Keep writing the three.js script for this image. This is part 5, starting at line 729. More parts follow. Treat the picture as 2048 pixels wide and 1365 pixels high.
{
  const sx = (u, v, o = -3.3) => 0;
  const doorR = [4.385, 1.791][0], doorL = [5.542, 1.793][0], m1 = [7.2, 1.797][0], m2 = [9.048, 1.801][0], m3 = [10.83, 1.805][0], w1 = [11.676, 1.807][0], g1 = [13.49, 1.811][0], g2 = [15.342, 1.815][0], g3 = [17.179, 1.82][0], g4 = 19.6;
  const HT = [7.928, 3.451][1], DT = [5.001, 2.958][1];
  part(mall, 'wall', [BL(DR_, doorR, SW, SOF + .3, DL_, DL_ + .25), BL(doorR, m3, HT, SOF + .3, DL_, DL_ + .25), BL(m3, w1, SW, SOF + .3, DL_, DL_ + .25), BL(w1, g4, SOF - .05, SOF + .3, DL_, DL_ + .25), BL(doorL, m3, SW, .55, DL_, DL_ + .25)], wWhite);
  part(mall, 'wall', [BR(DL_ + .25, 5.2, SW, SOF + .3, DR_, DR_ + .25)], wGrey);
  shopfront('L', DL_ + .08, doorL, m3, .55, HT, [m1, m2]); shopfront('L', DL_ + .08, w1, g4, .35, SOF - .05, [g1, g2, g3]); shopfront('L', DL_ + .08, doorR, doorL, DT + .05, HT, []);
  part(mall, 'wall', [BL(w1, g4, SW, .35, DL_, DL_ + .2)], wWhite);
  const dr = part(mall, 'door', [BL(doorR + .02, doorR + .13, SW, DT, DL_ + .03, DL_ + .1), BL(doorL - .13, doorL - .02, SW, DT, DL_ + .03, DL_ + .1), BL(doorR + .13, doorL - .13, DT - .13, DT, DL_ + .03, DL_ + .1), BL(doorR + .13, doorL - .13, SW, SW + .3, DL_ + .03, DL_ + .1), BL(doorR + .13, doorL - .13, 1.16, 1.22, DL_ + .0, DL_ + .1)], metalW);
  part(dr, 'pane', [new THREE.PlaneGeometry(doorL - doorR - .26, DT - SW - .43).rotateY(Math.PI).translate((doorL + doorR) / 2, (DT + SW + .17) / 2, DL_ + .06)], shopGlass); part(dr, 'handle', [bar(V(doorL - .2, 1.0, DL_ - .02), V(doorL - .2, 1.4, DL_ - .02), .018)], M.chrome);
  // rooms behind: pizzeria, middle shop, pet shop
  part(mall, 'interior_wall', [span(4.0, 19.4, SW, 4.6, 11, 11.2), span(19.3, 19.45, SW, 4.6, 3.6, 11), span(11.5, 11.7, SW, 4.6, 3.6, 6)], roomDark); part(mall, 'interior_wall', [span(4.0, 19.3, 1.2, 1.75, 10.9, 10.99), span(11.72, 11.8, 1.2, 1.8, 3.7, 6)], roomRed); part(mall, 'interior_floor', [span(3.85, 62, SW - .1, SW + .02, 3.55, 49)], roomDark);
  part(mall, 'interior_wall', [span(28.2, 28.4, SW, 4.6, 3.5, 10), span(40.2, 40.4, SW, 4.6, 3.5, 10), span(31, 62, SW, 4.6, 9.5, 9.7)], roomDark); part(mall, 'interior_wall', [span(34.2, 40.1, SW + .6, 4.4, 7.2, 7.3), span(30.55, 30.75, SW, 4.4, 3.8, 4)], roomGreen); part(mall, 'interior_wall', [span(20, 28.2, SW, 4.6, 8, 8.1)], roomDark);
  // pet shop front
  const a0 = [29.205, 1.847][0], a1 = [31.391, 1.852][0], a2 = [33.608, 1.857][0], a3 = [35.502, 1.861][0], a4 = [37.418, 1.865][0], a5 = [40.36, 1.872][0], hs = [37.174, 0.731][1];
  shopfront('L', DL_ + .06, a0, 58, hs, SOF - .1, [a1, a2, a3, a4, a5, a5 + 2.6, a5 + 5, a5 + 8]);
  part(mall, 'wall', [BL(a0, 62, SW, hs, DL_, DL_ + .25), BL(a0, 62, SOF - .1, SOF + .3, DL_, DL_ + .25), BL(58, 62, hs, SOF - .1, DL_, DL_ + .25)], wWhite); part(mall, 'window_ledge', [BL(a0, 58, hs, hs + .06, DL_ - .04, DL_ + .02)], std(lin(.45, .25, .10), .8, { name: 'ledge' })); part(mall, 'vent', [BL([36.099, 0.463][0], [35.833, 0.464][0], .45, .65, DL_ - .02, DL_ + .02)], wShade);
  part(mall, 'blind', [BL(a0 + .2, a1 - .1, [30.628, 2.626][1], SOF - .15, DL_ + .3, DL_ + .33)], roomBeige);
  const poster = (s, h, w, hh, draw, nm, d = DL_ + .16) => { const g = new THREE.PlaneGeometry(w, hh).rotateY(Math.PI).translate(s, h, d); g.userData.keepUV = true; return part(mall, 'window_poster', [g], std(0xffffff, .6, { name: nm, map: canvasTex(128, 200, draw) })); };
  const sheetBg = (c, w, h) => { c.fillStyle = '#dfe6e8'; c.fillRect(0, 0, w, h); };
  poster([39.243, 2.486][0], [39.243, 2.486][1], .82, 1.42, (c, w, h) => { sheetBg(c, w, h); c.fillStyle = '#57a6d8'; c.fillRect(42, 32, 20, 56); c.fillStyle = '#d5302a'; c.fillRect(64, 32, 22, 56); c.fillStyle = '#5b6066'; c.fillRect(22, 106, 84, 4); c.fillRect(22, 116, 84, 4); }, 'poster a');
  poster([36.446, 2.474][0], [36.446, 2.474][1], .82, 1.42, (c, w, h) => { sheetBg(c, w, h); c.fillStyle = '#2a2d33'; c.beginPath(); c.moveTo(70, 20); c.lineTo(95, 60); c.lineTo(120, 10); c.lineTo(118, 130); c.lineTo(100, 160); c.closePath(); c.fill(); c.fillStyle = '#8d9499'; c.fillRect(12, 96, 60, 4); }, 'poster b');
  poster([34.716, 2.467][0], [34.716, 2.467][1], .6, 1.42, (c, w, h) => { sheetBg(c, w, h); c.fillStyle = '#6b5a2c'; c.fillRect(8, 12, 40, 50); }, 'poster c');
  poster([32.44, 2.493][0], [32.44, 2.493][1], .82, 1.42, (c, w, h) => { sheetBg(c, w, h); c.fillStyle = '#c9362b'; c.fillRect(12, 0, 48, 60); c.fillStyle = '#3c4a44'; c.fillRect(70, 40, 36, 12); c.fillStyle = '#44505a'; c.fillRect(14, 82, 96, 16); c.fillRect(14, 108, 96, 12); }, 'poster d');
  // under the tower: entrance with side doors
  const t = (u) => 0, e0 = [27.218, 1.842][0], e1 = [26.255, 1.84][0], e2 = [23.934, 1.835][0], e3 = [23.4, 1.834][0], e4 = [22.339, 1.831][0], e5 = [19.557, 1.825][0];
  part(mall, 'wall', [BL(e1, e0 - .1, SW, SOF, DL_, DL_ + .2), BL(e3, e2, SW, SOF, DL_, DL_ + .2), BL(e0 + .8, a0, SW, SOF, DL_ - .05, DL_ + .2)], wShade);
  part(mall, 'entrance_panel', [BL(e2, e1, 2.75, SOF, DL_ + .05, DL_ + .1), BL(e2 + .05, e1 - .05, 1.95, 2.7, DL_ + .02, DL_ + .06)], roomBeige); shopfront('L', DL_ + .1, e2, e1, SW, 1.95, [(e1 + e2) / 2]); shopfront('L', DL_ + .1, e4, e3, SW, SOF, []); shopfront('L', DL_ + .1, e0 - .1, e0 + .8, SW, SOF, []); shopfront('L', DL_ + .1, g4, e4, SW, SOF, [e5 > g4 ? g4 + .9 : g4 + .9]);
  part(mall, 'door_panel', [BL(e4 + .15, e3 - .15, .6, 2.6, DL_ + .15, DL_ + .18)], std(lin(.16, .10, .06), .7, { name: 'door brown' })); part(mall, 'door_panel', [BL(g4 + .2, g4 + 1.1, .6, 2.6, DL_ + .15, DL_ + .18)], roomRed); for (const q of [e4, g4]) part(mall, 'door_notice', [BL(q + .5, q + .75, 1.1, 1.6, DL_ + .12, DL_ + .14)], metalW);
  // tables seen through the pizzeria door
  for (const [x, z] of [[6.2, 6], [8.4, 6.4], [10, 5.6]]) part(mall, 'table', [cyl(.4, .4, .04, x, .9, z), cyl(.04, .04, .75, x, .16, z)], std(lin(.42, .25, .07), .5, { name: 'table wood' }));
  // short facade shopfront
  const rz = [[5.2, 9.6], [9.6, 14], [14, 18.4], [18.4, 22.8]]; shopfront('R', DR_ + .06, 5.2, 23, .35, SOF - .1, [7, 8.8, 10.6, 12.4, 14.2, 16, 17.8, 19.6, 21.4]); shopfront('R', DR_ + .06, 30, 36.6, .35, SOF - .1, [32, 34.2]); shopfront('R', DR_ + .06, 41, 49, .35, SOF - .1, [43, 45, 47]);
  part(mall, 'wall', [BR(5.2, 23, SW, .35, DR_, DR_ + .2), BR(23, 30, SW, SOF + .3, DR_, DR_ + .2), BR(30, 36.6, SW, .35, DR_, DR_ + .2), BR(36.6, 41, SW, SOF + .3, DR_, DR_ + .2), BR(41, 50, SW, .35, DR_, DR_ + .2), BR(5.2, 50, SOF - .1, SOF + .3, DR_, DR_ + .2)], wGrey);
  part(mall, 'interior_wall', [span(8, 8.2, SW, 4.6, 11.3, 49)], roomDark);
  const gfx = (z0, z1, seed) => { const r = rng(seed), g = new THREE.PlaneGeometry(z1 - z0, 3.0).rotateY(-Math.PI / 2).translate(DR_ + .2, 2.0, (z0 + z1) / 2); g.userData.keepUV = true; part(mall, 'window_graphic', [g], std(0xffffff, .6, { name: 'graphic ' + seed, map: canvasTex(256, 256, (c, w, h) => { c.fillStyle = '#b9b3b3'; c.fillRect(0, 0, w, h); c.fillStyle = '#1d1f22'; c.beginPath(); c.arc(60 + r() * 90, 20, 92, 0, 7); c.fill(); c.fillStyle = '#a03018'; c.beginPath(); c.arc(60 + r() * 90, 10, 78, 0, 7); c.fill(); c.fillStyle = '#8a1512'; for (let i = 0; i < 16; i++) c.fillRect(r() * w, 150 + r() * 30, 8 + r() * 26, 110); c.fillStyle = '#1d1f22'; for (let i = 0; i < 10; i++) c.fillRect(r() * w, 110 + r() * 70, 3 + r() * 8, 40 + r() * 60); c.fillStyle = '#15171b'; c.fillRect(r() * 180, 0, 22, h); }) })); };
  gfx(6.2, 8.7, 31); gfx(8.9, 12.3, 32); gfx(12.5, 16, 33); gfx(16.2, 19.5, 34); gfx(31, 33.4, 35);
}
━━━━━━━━
> **What you should do**:
Copy exactly the lines above, from the one containing "11.3, 49)], roomDark);" through the very last line.

> **Full response**:
  part(mall, 'interior_wall', [span(8, 8.2, SW, 4.6, 11.3, 49)], roomDark);
  const gfx = (z0, z1, seed) => { const r = rng(seed), g = new THREE.PlaneGeometry(z1 - z0, 3.0).rotateY(-Math.PI / 2).translate(DR_ + .2, 2.0, (z0 + z1) / 2); g.userData.keepUV = true; part(mall, 'window_graphic', [g], std(0xffffff, .6, { name: 'graphic ' + seed, map: canvasTex(256, 256, (c, w, h) => { c.fillStyle = '#b9b3b3'; c.fillRect(0, 0, w, h); c.fillStyle = '#1d1f22'; c.beginPath(); c.arc(60 + r() * 90, 20, 92, 0, 7); c.fill(); c.fillStyle = '#a03018'; c.beginPath(); c.arc(60 + r() * 90, 10, 78, 0, 7); c.fill(); c.fillStyle = '#8a1512'; for (let i = 0; i < 16; i++) c.fillRect(r() * w, 150 + r() * 30, 8 + r() * 26, 110); c.fillStyle = '#1d1f22'; for (let i = 0; i < 10; i++) c.fillRect(r() * w, 110 + r() * 70, 3 + r() * 8, 40 + r() * 60); c.fillStyle = '#15171b'; c.fillRect(r() * 180, 0, 22, h); }) })); };
  gfx(6.2, 8.7, 31); gfx(8.9, 12.3, 32); gfx(12.5, 16, 33); gfx(16.2, 19.5, 34); gfx(31, 33.4, 35);
}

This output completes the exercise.